══ Supplied material

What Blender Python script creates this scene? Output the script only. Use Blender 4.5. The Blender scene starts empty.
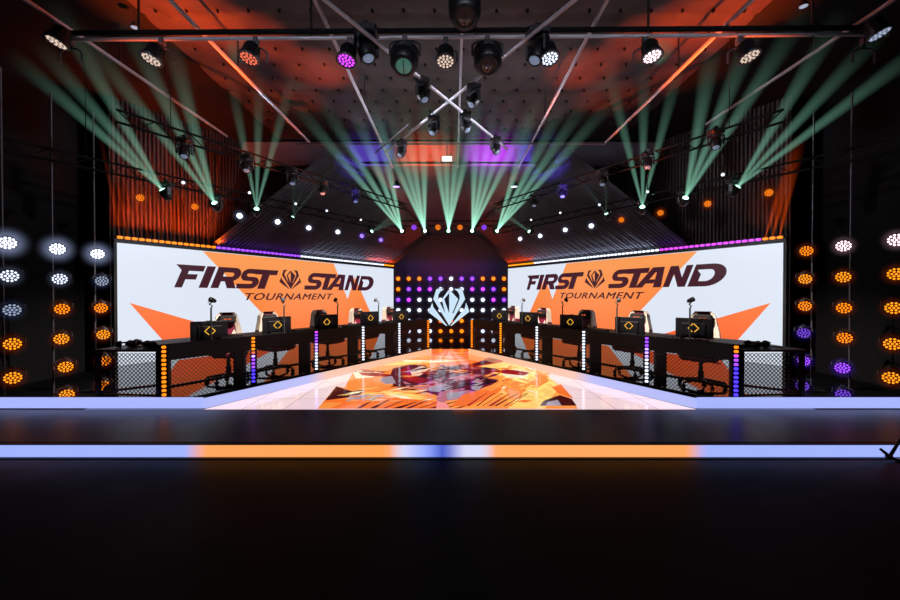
import bpy, math, random
from mathutils import Vector, Matrix, Quaternion
random.seed(7)
sc = bpy.context.scene
C = sc.collection
CH = 1.365          # camera height above the stage deck (deck is Z = 0)
F = 400.0
def S(c):           # sRGB 0..255 -> linear
    out = []
    for v in c:
        v = v/255.0
        out.append(v/12.92 if v <= .04045 else ((v+.055)/1.055)**2.4)
    return tuple(out)+(1,)
# ---------------------------------------------------------------- materials
MATS = {}
def mat(name, col, rough=.6, metal=0, spec=.5, emit=None, es=0, coat=0):
    if name in MATS: return MATS[name]
    m = bpy.data.materials.new(name); m.use_nodes = True
    b = m.node_tree.nodes['Principled BSDF']
    b.inputs['Base Color'].default_value = S(col)
    b.inputs['Roughness'].default_value = rough
    b.inputs['Metallic'].default_value = metal
    b.inputs['Specular IOR Level'].default_value = spec
    b.inputs['Coat Weight'].default_value = coat
    if emit:
        b.inputs['Emission Color'].default_value = S(emit)
        b.inputs['Emission Strength'].default_value = es
    MATS[name] = m
    return m
def noisy(name, col, col2, scale=6, rough=.6, bump=0, rr=None, spec=.5):
    m = mat(name, col, rough, spec=spec); nt = m.node_tree; b = nt.nodes['Principled BSDF']
    tc = nt.nodes.new('ShaderNodeTexCoord'); n = nt.nodes.new('ShaderNodeTexNoise')
    n.inputs['Scale'].default_value = scale; n.inputs['Detail'].default_value = 5
    nt.links.new(tc.outputs['Object'], n.inputs['Vector'])
    r = nt.nodes.new('ShaderNodeValToRGB')
    r.color_ramp.elements[0].color = S(col); r.color_ramp.elements[1].color = S(col2)
    r.color_ramp.elements[0].position = .35; r.color_ramp.elements[1].position = .7
    nt.links.new(n.outputs['Fac'], r.inputs['Fac']); nt.links.new(r.outputs['Color'], b.inputs['Base Color'])
    if rr:
        q = nt.nodes.new('ShaderNodeMapRange'); q.inputs['To Min'].default_value = rr[0]; q.inputs['To Max'].default_value = rr[1]
        nt.links.new(n.outputs['Fac'], q.inputs['Value']); nt.links.new(q.outputs['Result'], b.inputs['Roughness'])
    if bump:
        bp = nt.nodes.new('ShaderNodeBump'); bp.inputs['Strength'].default_value = bump; bp.inputs['Distance'].default_value = .01
        nt.links.new(n.outputs['Fac'], bp.inputs['Height']); nt.links.new(bp.outputs['Normal'], b.inputs['Normal'])
    return m
def glow(name, col, s):
    if name in MATS: return MATS[name]
    m = mat(name, (8, 8, 8), .4, emit=col, es=s); return m

BLK = noisy('black_paint', (9, 9, 11), (16, 16, 19), 9, .45)
BLKM = noisy('black_matt', (5, 5, 7), (9, 9, 11), 5, .85, spec=.2)
DARK = noisy('dark_plastic', (16, 16, 20), (24, 24, 30), 12, .4)
GREY = noisy('grey_panel', (62, 64, 74), (78, 80, 90), 4, .5)
STEEL = mat('steel', (175, 175, 182), .4, .3)
STEELD = mat('dark_steel', (90, 88, 94), .4, .4)
COL = {'orange': ((255, 132, 18), 1.7), 'white': ((225, 234, 255), 1.7), 'purple': ((150, 70, 255), 1.8), 'magenta': ((205, 70, 240), 1.7),
       'blue': ((70, 50, 255), 2.2), 'pink': ((255, 215, 225), 2.6), 'amber': ((255, 150, 26), 1.6), 'dimwhite': ((185, 200, 230), .7),
       'violet': ((120, 70, 230), 1.1), 'red': ((255, 120, 90), 1.0), 'green': ((170, 255, 215), 7.0), 'warm': ((255, 225, 205), .8),
       'lilac': ((175, 140, 255), 2.4), 'brightwhite': ((240, 246, 255), 4.0)}
def em(c): return glow('led_'+c, *COL[c])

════

Copy every line that includes the string "scene" from the material above.

What Blender Python script creates this scene? Output the script only. Use Blender 4.5. The Blender scene starts empty.
sc = bpy.context.scene